幼稚園の先生は子供を迎えに来たのが母親自身だと主張し、
誘拐犯は自分は子供の父親だと言う。
肝心の母親は何かをひたすら隠している・・・

「人間動物園」が緊迫した舞台劇のようで面白かったので期待して読みました。
あそこまでの緊迫感はないけど、先の読めないストーリーは同じ。

ただ、全体に長いのではないかな。
前半の身代金受け取りまでは一気に読んだけど、
後半は間延びしてしまったので2日がかり。
基本のストーリーは面白いので、その冗漫なところがちょっと残念。

身代金受け取り方法は誘拐ミステリーのポイントですが、
これはかなり謎めいていて大胆。
緊張を煽る色の使い方が上手いですね。

連城作品は、ミステリーの要素と濃密な小説の要素が
程よく混じってるところがいいんですよね。

続きはネタバレです。反転させて読んでください。


最後の事件は必要なのかな?
これでは前半の長いストーリーが伏線のよう。
警察が偽者だったというトリックは前にも読んだ気がするので、
その仕掛けに気付かせないために長い前半があるのかな?
それならそれで斬新だけど・・・

犯人との最初の電話の会話を読み返すと、
たしかに母親の言葉は自分が誘拐されている意味にも取れるんですね。

赤いビニールバックに近づかないで身代金を取る方法は、
事前に被害者の家で詰められた段階で抜いておくということでいいの?
それは前例のあるトリックだけど。






◆ 「七人のおば」 パット・マガー

中学生の頃から読んでみようと思いつつ、何回か挫折。
やっと最後まで読みました。
評価の高い作品だけど、正直な感想はそこまでの名作とは思えないかな。

結婚してイギリスに住むサリーはアメリカの友人から手紙を受け取った。
そこにはサリーのおばの一人が夫を殺して自殺したと書いてあったのだが、
肝心のおばの名前が書いてない。なにしろサリーには7人ものおばがいるのである。
サリーと夫は過去の出来事からどのおばが夫を殺したのかを推理する。

漢字だと伯母と叔母の書き分けがあるから、ひらがなでしか書けない意味がわかりました。

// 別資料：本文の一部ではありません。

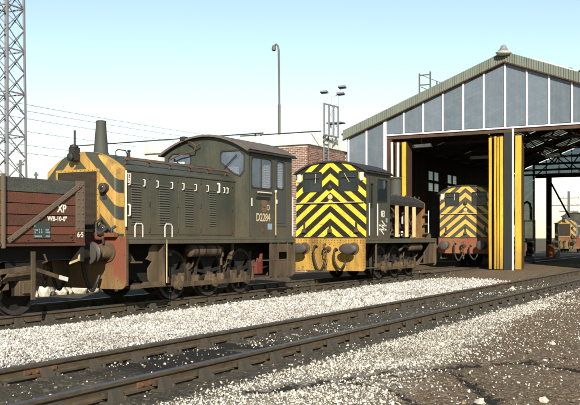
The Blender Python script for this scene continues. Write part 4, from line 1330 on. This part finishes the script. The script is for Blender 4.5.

犯人も被害者もわからない中で、過去の記憶だけをたどって事件を推理する。
着想は面白いけど、想像してた内容とは違ってました。
私の想像では、おばの一人ひとりを採り上げて、犯人である可能性を推理していくのかと
思っていたんですが、大家族の物語が中心。

7人のおばは父方と母方に分かれているのではなくて全員が姉妹。
姉妹の親は亡くなっているので、すでに結婚し裕福な暮らしをしていた長姉の家で育つ。
若い姉妹が7人もいれば修羅場になるのは想像できるけど、
その想像の上を行くすさまじい姉妹でした。これってドロドロドラマになりますね。

犯行を犯した「おば」は、だいたいわかります。



◆ 「悪いことはしていない」 永井するみ

特別に悪いことはしていないのにトラブルに巻き込まれ、さらには身の危険にまでさらされてしまう。そんな日常の延長にあるような事件。

これを読むと、つい貫井徳郎の「乱反射」と比べてしまいました。
「乱反射」はふつうの人が犯した小さなルール違反が大きな不幸を引き起こすという事件。
登場する人々がやったことは重大な犯罪ではないけれど、
あきらかに他人の権利を侵害していることだから、
その報いを受けることも大人なら考えて行動しなければならないこと。

それに対して、こちらは本当に誰でもやってしまう日常のささいな作為。
お世辞、社交辞令、勘違い、自慢話、どれも社会ではふつうにありえること。
でもその言葉を受け取る側の人間が未熟なら、そこから悲劇が生まれてしまう。

こう書くと、なにか深刻な小説に思われるかもしれませんが、全体にはそんなに重い話ではありません。主人公は若いOLで、連続ドラマのような軽いノリです。